> Task prompt
Identify each line containing the word "Take" and copy it.

> Data lines

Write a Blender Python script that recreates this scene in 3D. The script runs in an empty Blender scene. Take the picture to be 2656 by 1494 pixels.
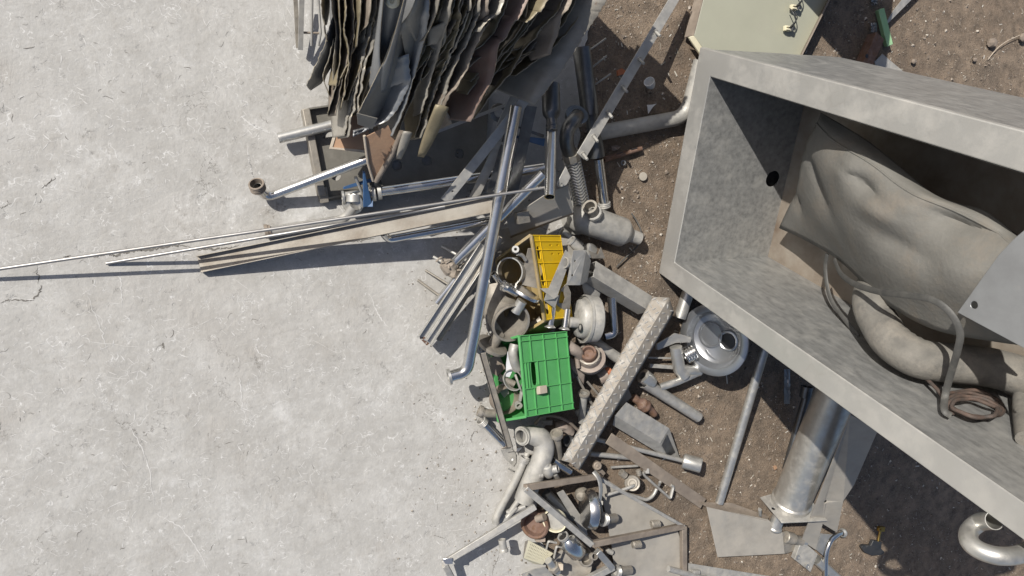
import bpy, math, random
from mathutils import Vector as V, Matrix, noise
from mathutils.geometry import tessellate_polygon
random.seed(7)
sc = bpy.context.scene
# ------------------------------------------------------------------ camera
FPX, CX, CY, CAMH = 2085.0, 1328.0, 747.0, 3.05      # focal length and centre in photo pixels, metres above ground
gv = V(((450 - CX) / FPX, (500 - CY) / FPX, 1)).normalized()   # gravity in the camera frame (x right, y down, z forward)
wz = -gv; wx = (V((1, 0, 0)) - gv.x * gv).normalized(); wy = wz.cross(wx)
M3 = Matrix((wx, wy, wz))
CAM = V((0, 0, CAMH))
cam = bpy.data.objects.new('camera', bpy.data.cameras.new('camera'))
sc.collection.objects.link(cam)
R_, D_, F_ = M3 @ V((1, 0, 0)), M3 @ V((0, 1, 0)), M3 @ V((0, 0, 1))
mw = Matrix((R_, -D_, -F_)).transposed().to_4x4(); mw.translation = CAM
cam.matrix_world = mw
cam.data.sensor_width = 36; cam.data.lens = 36 * FPX / 2656
cam.data.clip_start = .02; cam.data.clip_end = 400
sc.camera = cam
# ------------------------------------------------------------------ daylight
SUN = (M3 @ V((2053 - CX, 1530 - CY, FPX))).normalized()        # direction in which the sunlight travels
elev = math.asin(-SUN.z); azim = math.atan2(-SUN.x, -SUN.y)
wd = bpy.data.worlds.new('World'); sc.world = wd; wd.use_nodes = True
nt = wd.node_tree; sky = nt.nodes.new('ShaderNodeTexSky'); sky.sky_type = 'NISHITA'
sky.sun_disc = False; sky.sun_elevation = elev; sky.sun_rotation = azim
sky.altitude = 1200; sky.dust_density = 6.0; sky.ozone_density = 1.0
bg = nt.nodes['Background']; bg.inputs[1].default_value = .085
nt.links.new(sky.outputs[0], bg.inputs[0])
sl = bpy.data.lights.new('sun', 'SUN'); sl.energy = 4.9; sl.angle = math.radians(.53); sl.color = (1, .955, .88)
so = bpy.data.objects.new('sun', sl); sc.collection.objects.link(so)
so.rotation_euler = SUN.to_track_quat('-Z', 'Y').to_euler(); so.location = (0, 0, 8)
sc.view_settings.view_transform = 'Standard'; sc.view_settings.look = 'None'
sc.view_settings.exposure = 0.14; sc.view_settings.gamma = 1.0; sc.view_settings.use_curve_mapping = False
sc.cycles.use_denoising = True; sc.cycles.max_bounces = 6; sc.cycles.caustics_reflective = False

# ------------------------------------------------------------------ measuring: photo pixel + height above ground -> point
REG = dict(S=(0, 0, 1), R1=(640, 0, 4.025), R2=(1140, 0, 4.025), R3=(620, 260, 4.025), R4=(1140, 260, 4.025),
           R5=(1040, 560, 6.0375), R6=(1340, 560, 6.0375), R7=(1040, 760, 6.0375), R8=(1340, 760, 6.0375),
           S1=(1100, 980, 6.0375), S2=(1440, 980, 6.0375), S3=(1100, 1200, 4.928), S4=(1500, 1200, 4.928),
           S5=(1700, 0, 2.683), S6=(1660, 500, 2.576), S7=(1800, 900, 2.439), S8=(0, 400, 2.1467),
           T1=(740, 0, 8.05), T2=(1000, 0, 8.05), T3=(1300, 0, 7.244), T4=(1300, 1130, 9.058), T5=(1240, 1320, 7.576),
           T6=(1230, 840, 8.524), T7=(1690, 760, 7.247), T8=(1860, 1220, 5.2875))
def ray(r, x, y):
    ox, oy, s = REG[r]
    return M3 @ V(((ox + x / s - CX) / FPX, (oy + y / s - CY) / FPX, 1))
def q(r, x, y, h):
    d = ray(r, x, y); return CAM + d * ((h - CAMH) / d.z)
def qs(r, pts): return [q(r, *p) for p in pts]
def view(dx=0, dy=0):            # axis that points back at the camera, leaning right / down in the picture
    return (-F_ + R_ * dx + D_ * dy).normalized()
UP = V((0, 0, 1))

# ------------------------------------------------------------------ mesh building
def perp(a):
    a = a.normalized(); b = V((0, 0, 1)) if abs(a.z) < .9 else V((1, 0, 0))
    u = a.cross(b).normalized(); return u, a.cross(u).normalized()
def fillet(pts, R, n=7):
    out = [pts[0]]
    for i in range(1, len(pts) - 1):
        a, b, c = pts[i - 1], pts[i], pts[i + 1]
        u = (a - b); w = (c - b); k = min(R, u.length * .49, w.length * .49)
        s, e = b + u.normalized() * k, b + w.normalized() * k
        for j in range(n + 1):
            t = j / n; out.append(s * (1 - t) ** 2 + b * 2 * t * (1 - t) + e * t * t)
    out.append(pts[-1]); return out
def spline(pts, n=8):
    out = []; P = [pts[0] * 2 - pts[1]] + list(pts) + [pts[-1] * 2 - pts[-2]]
    for i in range(1, len(P) - 2):
        for j in range(n):
            t = j / n; a, b, c, d = P[i - 1:i + 3]
            out.append(.5 * (2 * b + (c - a) * t + (2 * a - 5 * b + 4 * c - d) * t * t + (3 * b - a - 3 * c + d) * t ** 3))
    out.append(pts[-1]); return out
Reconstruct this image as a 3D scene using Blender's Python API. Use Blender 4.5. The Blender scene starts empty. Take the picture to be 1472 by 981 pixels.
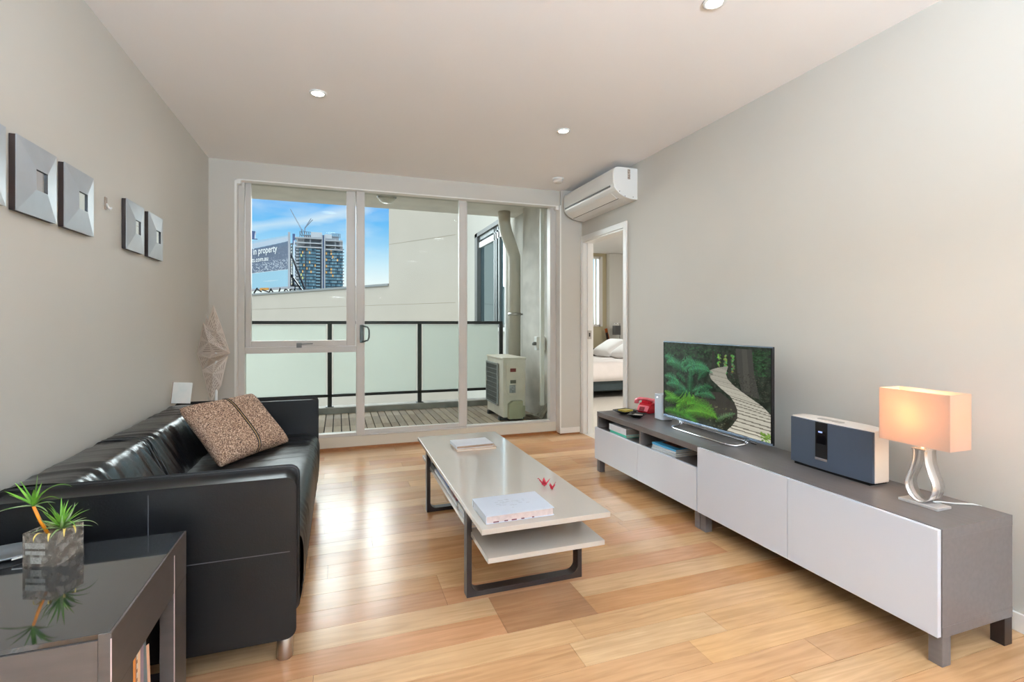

> Written solution
Write a Blender Python script that recreates this scene in 3D. The script runs in an empty Blender scene. Take the picture to be 2656 by 1494 pixels.
Reconstruct this image as a 3D scene using Blender's Python API. Use Blender 4.5. The Blender scene starts empty. Take the picture to be 1472 by 981 pixels.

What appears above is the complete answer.